Researched, written, and fact-checked by the AnsweringFeed editorial team following our editorial standards. Last reviewed: 2026-03-24.

Frequently Asked Questions

Is the job market actually worse now than a few years ago?

It depends heavily on your field. Tech and finance hiring tightened sharply after the 2021–2022 boom. But healthcare, skilled trades, and cybersecurity have genuine shortages right now and are actively competing for candidates. Competition increased overall because more people apply online for every role — but availability swings dramatically by industry. The overall market number tells you very little about your specific situation.

Why do job descriptions ask for more experience than they used to?

Mostly because it's an easy filter. When 300 people apply for one role, adding 'five years required' trims the pile without any extra work. Some of those requirements are genuine. Many aren't — they're a wish list written by someone who never expected that many applicants. The practical reality is that plenty of people get hired without checking every single box. If you meet 70–80% of the requirements and can speak to the gaps directly, it's usually still worth applying.

What's the single most effective thing I can do right now?

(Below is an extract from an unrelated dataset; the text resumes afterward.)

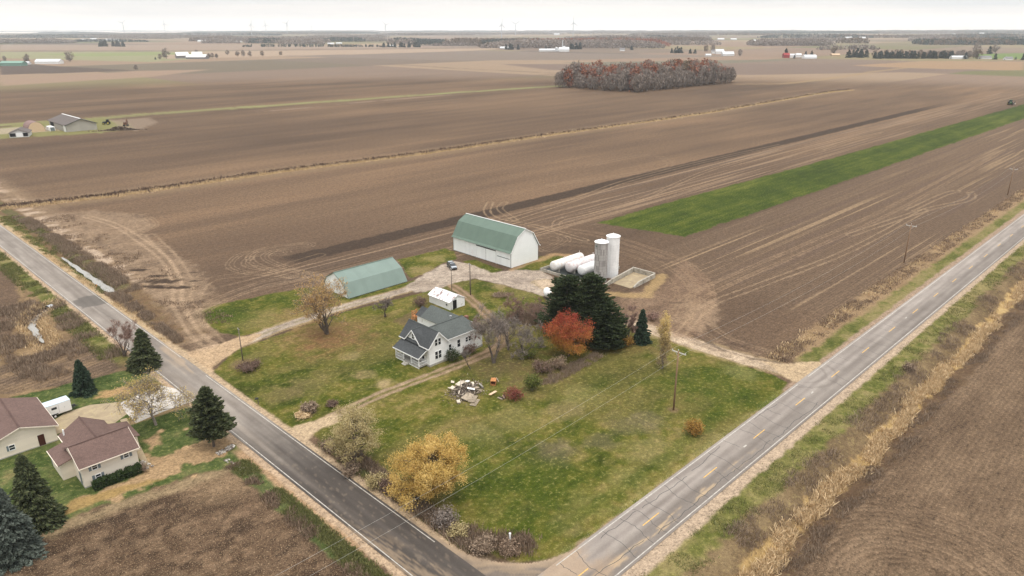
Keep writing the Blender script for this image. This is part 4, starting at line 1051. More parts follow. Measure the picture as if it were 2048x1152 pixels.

Stop applying everywhere and start networking with real intention. Set aside three hours a week to reach out to actual people — former colleagues, LinkedIn connections at target companies, alumni from your school. Ask for informational interviews, not jobs. These conversations surface openings before they're posted publicly, and a referral from inside a company changes your odds dramatically. It feels slower than submitting applications. It almost always works faster.